## BEGIN Dataset entries

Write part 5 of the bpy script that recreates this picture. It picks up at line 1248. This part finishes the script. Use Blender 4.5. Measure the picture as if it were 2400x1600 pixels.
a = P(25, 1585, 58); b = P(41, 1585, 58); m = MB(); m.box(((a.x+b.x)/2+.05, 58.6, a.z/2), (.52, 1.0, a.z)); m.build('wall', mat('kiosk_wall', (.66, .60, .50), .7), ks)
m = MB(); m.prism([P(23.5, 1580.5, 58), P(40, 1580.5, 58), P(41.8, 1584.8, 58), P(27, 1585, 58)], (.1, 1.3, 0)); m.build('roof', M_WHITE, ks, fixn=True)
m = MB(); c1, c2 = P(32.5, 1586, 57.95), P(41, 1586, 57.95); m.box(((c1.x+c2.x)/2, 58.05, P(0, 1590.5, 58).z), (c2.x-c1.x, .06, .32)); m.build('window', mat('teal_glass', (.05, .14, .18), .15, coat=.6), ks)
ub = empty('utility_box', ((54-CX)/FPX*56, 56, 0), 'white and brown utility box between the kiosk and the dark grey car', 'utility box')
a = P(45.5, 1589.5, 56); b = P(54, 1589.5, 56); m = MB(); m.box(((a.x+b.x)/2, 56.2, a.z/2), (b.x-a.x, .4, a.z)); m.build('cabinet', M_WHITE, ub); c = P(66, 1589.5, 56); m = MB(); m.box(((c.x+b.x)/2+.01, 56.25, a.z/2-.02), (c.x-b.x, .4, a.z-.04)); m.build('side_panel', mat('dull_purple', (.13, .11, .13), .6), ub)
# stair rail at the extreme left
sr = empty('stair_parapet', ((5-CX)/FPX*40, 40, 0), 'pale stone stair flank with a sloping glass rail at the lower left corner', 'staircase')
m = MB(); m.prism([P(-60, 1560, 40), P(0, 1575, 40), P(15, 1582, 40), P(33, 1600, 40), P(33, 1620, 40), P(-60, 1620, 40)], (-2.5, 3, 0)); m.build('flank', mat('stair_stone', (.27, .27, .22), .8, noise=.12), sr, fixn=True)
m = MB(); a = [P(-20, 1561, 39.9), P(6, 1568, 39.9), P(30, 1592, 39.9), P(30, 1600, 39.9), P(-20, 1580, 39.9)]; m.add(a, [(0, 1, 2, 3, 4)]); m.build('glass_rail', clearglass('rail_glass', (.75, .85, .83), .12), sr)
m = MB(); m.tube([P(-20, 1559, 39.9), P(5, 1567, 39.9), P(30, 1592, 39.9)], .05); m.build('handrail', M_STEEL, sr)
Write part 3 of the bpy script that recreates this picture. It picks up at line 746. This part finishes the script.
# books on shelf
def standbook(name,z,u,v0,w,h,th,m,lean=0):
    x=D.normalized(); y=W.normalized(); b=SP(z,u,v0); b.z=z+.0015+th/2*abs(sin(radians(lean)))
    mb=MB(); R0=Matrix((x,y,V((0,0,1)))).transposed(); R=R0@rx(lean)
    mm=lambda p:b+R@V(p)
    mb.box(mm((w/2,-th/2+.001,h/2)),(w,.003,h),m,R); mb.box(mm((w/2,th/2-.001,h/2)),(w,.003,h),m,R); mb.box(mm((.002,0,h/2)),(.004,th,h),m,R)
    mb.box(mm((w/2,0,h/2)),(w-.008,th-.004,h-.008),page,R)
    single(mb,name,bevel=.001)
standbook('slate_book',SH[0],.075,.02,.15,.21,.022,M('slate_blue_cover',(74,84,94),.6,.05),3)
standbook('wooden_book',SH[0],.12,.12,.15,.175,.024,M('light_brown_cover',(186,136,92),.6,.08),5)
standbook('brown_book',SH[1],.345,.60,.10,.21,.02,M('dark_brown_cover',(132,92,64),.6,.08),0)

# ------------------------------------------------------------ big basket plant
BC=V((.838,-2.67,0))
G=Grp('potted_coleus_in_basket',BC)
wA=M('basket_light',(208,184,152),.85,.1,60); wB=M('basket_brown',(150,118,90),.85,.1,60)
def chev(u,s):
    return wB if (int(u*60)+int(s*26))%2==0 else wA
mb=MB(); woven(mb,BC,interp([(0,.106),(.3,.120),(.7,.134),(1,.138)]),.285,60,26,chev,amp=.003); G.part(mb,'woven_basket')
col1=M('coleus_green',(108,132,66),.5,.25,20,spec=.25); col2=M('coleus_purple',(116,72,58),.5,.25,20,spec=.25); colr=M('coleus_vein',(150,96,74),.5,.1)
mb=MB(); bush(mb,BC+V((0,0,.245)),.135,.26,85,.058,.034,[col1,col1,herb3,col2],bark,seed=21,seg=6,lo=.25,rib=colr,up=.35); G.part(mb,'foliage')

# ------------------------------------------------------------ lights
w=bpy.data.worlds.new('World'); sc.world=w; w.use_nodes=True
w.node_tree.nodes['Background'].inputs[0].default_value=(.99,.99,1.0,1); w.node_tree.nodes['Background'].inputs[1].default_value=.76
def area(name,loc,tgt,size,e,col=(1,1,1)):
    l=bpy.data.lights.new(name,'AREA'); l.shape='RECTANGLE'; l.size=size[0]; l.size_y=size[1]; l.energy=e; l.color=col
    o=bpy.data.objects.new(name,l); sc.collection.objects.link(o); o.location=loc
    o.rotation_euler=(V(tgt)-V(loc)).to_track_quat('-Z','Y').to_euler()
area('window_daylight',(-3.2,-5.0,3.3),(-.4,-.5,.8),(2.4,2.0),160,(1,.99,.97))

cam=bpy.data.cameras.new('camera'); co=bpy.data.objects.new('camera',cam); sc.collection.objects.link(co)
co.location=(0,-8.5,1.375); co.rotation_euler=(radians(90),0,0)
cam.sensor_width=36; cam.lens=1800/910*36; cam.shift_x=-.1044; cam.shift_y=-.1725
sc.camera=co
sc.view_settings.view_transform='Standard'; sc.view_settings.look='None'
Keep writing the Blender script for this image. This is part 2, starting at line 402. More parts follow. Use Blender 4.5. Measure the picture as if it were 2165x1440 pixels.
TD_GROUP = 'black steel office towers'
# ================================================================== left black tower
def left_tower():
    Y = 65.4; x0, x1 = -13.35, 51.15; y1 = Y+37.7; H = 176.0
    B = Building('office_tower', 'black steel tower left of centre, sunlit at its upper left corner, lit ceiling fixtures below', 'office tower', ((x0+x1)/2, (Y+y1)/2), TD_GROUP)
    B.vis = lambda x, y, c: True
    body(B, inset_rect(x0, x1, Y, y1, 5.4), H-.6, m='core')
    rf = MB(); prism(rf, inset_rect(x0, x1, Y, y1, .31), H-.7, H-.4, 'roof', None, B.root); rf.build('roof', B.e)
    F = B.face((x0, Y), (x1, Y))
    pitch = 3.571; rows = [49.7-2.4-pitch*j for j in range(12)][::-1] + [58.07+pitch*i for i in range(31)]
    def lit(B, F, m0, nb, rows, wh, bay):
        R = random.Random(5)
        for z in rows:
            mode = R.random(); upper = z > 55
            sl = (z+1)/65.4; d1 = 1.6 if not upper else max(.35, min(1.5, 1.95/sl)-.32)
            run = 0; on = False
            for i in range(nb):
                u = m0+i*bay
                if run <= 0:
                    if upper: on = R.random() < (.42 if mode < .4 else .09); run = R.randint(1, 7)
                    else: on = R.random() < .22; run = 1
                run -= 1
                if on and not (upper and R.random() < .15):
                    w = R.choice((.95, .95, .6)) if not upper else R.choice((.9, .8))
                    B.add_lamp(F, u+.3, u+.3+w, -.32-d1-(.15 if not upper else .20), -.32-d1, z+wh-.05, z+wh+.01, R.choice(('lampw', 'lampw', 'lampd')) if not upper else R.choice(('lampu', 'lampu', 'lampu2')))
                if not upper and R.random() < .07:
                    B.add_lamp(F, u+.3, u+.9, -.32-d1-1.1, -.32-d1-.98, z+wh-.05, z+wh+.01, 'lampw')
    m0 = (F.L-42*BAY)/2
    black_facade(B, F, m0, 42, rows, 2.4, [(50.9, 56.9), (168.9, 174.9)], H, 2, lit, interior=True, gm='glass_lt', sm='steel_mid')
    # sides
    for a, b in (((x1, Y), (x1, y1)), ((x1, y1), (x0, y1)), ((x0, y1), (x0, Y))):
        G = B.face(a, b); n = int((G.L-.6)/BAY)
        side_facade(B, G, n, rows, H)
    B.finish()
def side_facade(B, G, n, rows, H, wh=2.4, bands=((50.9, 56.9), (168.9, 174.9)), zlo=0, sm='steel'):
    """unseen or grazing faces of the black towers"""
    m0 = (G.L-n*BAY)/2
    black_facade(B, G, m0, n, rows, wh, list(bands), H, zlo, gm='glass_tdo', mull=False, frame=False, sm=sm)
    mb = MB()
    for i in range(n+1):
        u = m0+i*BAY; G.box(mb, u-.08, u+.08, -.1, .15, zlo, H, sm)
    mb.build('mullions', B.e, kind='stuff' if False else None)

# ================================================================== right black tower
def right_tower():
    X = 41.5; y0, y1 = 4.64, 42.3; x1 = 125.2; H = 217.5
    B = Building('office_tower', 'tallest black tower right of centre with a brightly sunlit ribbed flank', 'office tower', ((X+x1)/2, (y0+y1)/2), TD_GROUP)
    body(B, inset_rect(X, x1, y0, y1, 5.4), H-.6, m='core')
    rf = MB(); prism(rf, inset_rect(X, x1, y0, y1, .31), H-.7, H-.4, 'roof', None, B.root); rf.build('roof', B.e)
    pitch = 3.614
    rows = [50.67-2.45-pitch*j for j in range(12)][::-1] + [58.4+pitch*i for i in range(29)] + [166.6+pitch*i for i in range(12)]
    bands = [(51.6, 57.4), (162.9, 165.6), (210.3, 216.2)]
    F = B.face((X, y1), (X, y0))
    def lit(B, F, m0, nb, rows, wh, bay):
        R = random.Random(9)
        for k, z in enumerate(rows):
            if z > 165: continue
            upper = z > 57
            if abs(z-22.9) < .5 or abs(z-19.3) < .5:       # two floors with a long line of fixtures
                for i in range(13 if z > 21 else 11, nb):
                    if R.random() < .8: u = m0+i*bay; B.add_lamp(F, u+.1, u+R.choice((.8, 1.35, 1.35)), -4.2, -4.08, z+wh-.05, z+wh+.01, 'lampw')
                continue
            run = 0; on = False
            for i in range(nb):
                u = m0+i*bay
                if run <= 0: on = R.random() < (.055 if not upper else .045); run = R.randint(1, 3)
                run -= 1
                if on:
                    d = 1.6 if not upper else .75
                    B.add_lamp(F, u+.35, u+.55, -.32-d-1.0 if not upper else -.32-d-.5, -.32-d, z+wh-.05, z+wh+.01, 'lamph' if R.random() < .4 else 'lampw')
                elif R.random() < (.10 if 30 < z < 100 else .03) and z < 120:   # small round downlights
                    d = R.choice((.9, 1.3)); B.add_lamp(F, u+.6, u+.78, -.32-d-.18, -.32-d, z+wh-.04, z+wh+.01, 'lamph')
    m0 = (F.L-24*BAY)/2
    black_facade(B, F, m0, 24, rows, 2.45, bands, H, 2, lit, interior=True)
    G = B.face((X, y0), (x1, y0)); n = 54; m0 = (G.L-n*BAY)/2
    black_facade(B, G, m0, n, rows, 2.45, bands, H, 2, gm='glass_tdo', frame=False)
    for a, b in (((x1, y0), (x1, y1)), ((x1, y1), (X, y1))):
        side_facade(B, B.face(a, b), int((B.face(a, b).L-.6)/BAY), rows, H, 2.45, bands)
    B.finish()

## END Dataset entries

## The exercise
Pick out the lines that contain "were" and copy them.

## Reply to the task
Write part 5 of the bpy script that recreates this picture. It picks up at line 1248. This part finishes the script. Use Blender 4.5. Measure the picture as if it were 2400x1600 pixels.
Keep writing the Blender script for this image. This is part 2, starting at line 402. More parts follow. Use Blender 4.5. Measure the picture as if it were 2165x1440 pixels.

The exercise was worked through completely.